- [Instructions to follow] Reproduce the listing verbatim.

- [Recorded data]
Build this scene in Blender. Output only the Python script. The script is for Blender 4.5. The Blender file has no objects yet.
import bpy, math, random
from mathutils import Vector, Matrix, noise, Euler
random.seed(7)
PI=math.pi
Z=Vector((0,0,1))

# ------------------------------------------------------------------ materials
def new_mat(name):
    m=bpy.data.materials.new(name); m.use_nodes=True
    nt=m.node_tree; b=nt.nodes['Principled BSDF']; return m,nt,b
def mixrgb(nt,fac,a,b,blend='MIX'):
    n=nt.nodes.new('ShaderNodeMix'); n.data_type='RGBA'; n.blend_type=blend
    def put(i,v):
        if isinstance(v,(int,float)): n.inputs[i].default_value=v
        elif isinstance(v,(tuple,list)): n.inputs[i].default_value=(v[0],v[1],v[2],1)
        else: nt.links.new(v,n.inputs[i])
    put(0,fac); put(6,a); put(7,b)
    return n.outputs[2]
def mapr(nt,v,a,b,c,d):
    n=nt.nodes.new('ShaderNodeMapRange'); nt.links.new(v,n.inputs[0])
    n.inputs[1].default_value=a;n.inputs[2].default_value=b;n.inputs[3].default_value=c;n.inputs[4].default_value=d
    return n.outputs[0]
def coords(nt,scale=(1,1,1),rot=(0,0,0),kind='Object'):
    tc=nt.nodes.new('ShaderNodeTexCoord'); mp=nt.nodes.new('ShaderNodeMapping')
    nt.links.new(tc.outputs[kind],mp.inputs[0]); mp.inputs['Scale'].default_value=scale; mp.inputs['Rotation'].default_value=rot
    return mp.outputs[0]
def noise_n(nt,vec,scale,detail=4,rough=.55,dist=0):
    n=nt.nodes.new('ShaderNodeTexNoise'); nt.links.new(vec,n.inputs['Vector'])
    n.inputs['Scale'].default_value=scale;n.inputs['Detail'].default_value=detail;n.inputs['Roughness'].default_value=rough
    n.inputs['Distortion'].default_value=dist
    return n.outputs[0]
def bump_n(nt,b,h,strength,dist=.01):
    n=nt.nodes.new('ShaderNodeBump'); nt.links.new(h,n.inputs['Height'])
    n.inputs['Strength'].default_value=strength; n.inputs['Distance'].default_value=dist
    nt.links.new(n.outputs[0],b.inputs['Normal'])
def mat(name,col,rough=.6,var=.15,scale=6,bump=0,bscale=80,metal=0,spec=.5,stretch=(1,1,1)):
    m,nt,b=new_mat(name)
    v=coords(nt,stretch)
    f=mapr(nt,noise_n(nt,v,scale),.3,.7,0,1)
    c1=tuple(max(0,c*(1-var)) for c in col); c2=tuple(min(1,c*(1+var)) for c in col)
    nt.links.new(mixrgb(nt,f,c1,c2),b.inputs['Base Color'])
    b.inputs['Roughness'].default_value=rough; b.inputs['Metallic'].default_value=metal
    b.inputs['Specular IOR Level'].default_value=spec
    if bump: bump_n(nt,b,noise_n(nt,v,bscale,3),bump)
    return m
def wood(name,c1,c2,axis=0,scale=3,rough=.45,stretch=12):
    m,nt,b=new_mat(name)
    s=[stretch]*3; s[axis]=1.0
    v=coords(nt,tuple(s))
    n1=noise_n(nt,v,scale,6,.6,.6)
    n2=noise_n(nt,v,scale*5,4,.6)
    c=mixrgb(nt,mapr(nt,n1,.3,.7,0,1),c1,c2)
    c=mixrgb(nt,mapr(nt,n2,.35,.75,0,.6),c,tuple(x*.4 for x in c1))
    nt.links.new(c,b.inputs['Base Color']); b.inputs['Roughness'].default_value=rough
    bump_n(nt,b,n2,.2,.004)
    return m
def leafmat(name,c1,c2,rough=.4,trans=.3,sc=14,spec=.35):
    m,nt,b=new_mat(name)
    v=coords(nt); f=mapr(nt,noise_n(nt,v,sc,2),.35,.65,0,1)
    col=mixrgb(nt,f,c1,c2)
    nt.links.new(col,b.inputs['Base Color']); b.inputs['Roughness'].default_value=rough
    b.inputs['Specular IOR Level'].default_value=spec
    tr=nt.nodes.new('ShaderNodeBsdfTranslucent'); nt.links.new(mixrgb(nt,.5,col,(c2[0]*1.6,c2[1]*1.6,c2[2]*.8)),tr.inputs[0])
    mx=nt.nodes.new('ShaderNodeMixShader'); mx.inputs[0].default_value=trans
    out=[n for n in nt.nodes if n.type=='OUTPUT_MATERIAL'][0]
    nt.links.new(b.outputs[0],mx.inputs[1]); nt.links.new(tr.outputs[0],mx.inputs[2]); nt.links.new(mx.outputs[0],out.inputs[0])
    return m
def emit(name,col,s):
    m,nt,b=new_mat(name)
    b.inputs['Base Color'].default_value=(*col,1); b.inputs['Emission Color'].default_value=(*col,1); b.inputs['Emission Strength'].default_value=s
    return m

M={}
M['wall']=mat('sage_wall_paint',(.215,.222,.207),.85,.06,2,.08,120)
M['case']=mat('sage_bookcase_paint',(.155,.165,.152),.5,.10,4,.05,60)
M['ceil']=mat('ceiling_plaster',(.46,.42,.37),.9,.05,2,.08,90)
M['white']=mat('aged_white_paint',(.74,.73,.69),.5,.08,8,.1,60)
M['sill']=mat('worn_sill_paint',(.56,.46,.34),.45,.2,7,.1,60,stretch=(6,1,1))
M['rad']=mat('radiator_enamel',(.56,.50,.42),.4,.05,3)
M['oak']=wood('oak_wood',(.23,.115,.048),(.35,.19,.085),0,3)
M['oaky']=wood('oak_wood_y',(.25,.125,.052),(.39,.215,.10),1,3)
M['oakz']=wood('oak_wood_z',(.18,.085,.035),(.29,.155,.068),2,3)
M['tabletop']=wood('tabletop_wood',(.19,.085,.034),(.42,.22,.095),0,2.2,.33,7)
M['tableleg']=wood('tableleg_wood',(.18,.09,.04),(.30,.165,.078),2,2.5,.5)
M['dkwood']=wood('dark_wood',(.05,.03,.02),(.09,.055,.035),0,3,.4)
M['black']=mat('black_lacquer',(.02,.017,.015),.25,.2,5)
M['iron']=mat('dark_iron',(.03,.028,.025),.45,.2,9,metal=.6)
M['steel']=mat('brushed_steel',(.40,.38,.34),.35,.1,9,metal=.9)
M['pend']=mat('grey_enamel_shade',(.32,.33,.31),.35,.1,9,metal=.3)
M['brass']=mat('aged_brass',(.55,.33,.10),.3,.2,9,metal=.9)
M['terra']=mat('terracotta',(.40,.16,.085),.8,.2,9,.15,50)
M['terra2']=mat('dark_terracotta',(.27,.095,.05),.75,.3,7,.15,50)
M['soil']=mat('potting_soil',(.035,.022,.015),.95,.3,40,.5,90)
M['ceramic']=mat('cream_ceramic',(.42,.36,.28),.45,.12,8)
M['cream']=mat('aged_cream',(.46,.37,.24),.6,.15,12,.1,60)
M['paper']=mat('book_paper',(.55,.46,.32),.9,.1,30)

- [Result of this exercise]
Build this scene in Blender. Output only the Python script. The script is for Blender 4.5. The Blender file has no objects yet.
import bpy, math, random
from mathutils import Vector, Matrix, noise, Euler
random.seed(7)
PI=math.pi
Z=Vector((0,0,1))

# ------------------------------------------------------------------ materials
def new_mat(name):
    m=bpy.data.materials.new(name); m.use_nodes=True
    nt=m.node_tree; b=nt.nodes['Principled BSDF']; return m,nt,b
def mixrgb(nt,fac,a,b,blend='MIX'):
    n=nt.nodes.new('ShaderNodeMix'); n.data_type='RGBA'; n.blend_type=blend
    def put(i,v):
        if isinstance(v,(int,float)): n.inputs[i].default_value=v
        elif isinstance(v,(tuple,list)): n.inputs[i].default_value=(v[0],v[1],v[2],1)
        else: nt.links.new(v,n.inputs[i])
    put(0,fac); put(6,a); put(7,b)
    return n.outputs[2]
def mapr(nt,v,a,b,c,d):
    n=nt.nodes.new('ShaderNodeMapRange'); nt.links.new(v,n.inputs[0])
    n.inputs[1].default_value=a;n.inputs[2].default_value=b;n.inputs[3].default_value=c;n.inputs[4].default_value=d
    return n.outputs[0]
def coords(nt,scale=(1,1,1),rot=(0,0,0),kind='Object'):
    tc=nt.nodes.new('ShaderNodeTexCoord'); mp=nt.nodes.new('ShaderNodeMapping')
    nt.links.new(tc.outputs[kind],mp.inputs[0]); mp.inputs['Scale'].default_value=scale; mp.inputs['Rotation'].default_value=rot
    return mp.outputs[0]
def noise_n(nt,vec,scale,detail=4,rough=.55,dist=0):
    n=nt.nodes.new('ShaderNodeTexNoise'); nt.links.new(vec,n.inputs['Vector'])
    n.inputs['Scale'].default_value=scale;n.inputs['Detail'].default_value=detail;n.inputs['Roughness'].default_value=rough
    n.inputs['Distortion'].default_value=dist
    return n.outputs[0]
def bump_n(nt,b,h,strength,dist=.01):
    n=nt.nodes.new('ShaderNodeBump'); nt.links.new(h,n.inputs['Height'])
    n.inputs['Strength'].default_value=strength; n.inputs['Distance'].default_value=dist
    nt.links.new(n.outputs[0],b.inputs['Normal'])
def mat(name,col,rough=.6,var=.15,scale=6,bump=0,bscale=80,metal=0,spec=.5,stretch=(1,1,1)):
    m,nt,b=new_mat(name)
    v=coords(nt,stretch)
    f=mapr(nt,noise_n(nt,v,scale),.3,.7,0,1)
    c1=tuple(max(0,c*(1-var)) for c in col); c2=tuple(min(1,c*(1+var)) for c in col)
    nt.links.new(mixrgb(nt,f,c1,c2),b.inputs['Base Color'])
    b.inputs['Roughness'].default_value=rough; b.inputs['Metallic'].default_value=metal
    b.inputs['Specular IOR Level'].default_value=spec
    if bump: bump_n(nt,b,noise_n(nt,v,bscale,3),bump)
    return m
def wood(name,c1,c2,axis=0,scale=3,rough=.45,stretch=12):
    m,nt,b=new_mat(name)
    s=[stretch]*3; s[axis]=1.0
    v=coords(nt,tuple(s))
    n1=noise_n(nt,v,scale,6,.6,.6)
    n2=noise_n(nt,v,scale*5,4,.6)
    c=mixrgb(nt,mapr(nt,n1,.3,.7,0,1),c1,c2)
    c=mixrgb(nt,mapr(nt,n2,.35,.75,0,.6),c,tuple(x*.4 for x in c1))
    nt.links.new(c,b.inputs['Base Color']); b.inputs['Roughness'].default_value=rough
    bump_n(nt,b,n2,.2,.004)
    return m
def leafmat(name,c1,c2,rough=.4,trans=.3,sc=14,spec=.35):
    m,nt,b=new_mat(name)
    v=coords(nt); f=mapr(nt,noise_n(nt,v,sc,2),.35,.65,0,1)
    col=mixrgb(nt,f,c1,c2)
    nt.links.new(col,b.inputs['Base Color']); b.inputs['Roughness'].default_value=rough
    b.inputs['Specular IOR Level'].default_value=spec
    tr=nt.nodes.new('ShaderNodeBsdfTranslucent'); nt.links.new(mixrgb(nt,.5,col,(c2[0]*1.6,c2[1]*1.6,c2[2]*.8)),tr.inputs[0])
    mx=nt.nodes.new('ShaderNodeMixShader'); mx.inputs[0].default_value=trans
    out=[n for n in nt.nodes if n.type=='OUTPUT_MATERIAL'][0]
    nt.links.new(b.outputs[0],mx.inputs[1]); nt.links.new(tr.outputs[0],mx.inputs[2]); nt.links.new(mx.outputs[0],out.inputs[0])
    return m
def emit(name,col,s):
    m,nt,b=new_mat(name)
    b.inputs['Base Color'].default_value=(*col,1); b.inputs['Emission Color'].default_value=(*col,1); b.inputs['Emission Strength'].default_value=s
    return m

M={}
M['wall']=mat('sage_wall_paint',(.215,.222,.207),.85,.06,2,.08,120)
M['case']=mat('sage_bookcase_paint',(.155,.165,.152),.5,.10,4,.05,60)
M['ceil']=mat('ceiling_plaster',(.46,.42,.37),.9,.05,2,.08,90)
M['white']=mat('aged_white_paint',(.74,.73,.69),.5,.08,8,.1,60)
M['sill']=mat('worn_sill_paint',(.56,.46,.34),.45,.2,7,.1,60,stretch=(6,1,1))
M['rad']=mat('radiator_enamel',(.56,.50,.42),.4,.05,3)
M['oak']=wood('oak_wood',(.23,.115,.048),(.35,.19,.085),0,3)
M['oaky']=wood('oak_wood_y',(.25,.125,.052),(.39,.215,.10),1,3)
M['oakz']=wood('oak_wood_z',(.18,.085,.035),(.29,.155,.068),2,3)
M['tabletop']=wood('tabletop_wood',(.19,.085,.034),(.42,.22,.095),0,2.2,.33,7)
M['tableleg']=wood('tableleg_wood',(.18,.09,.04),(.30,.165,.078),2,2.5,.5)
M['dkwood']=wood('dark_wood',(.05,.03,.02),(.09,.055,.035),0,3,.4)
M['black']=mat('black_lacquer',(.02,.017,.015),.25,.2,5)
M['iron']=mat('dark_iron',(.03,.028,.025),.45,.2,9,metal=.6)
M['steel']=mat('brushed_steel',(.40,.38,.34),.35,.1,9,metal=.9)
M['pend']=mat('grey_enamel_shade',(.32,.33,.31),.35,.1,9,metal=.3)
M['brass']=mat('aged_brass',(.55,.33,.10),.3,.2,9,metal=.9)
M['terra']=mat('terracotta',(.40,.16,.085),.8,.2,9,.15,50)
M['terra2']=mat('dark_terracotta',(.27,.095,.05),.75,.3,7,.15,50)
M['soil']=mat('potting_soil',(.035,.022,.015),.95,.3,40,.5,90)
M['ceramic']=mat('cream_ceramic',(.42,.36,.28),.45,.12,8)
M['cream']=mat('aged_cream',(.46,.37,.24),.6,.15,12,.1,60)
M['paper']=mat('book_paper',(.55,.46,.32),.9,.1,30)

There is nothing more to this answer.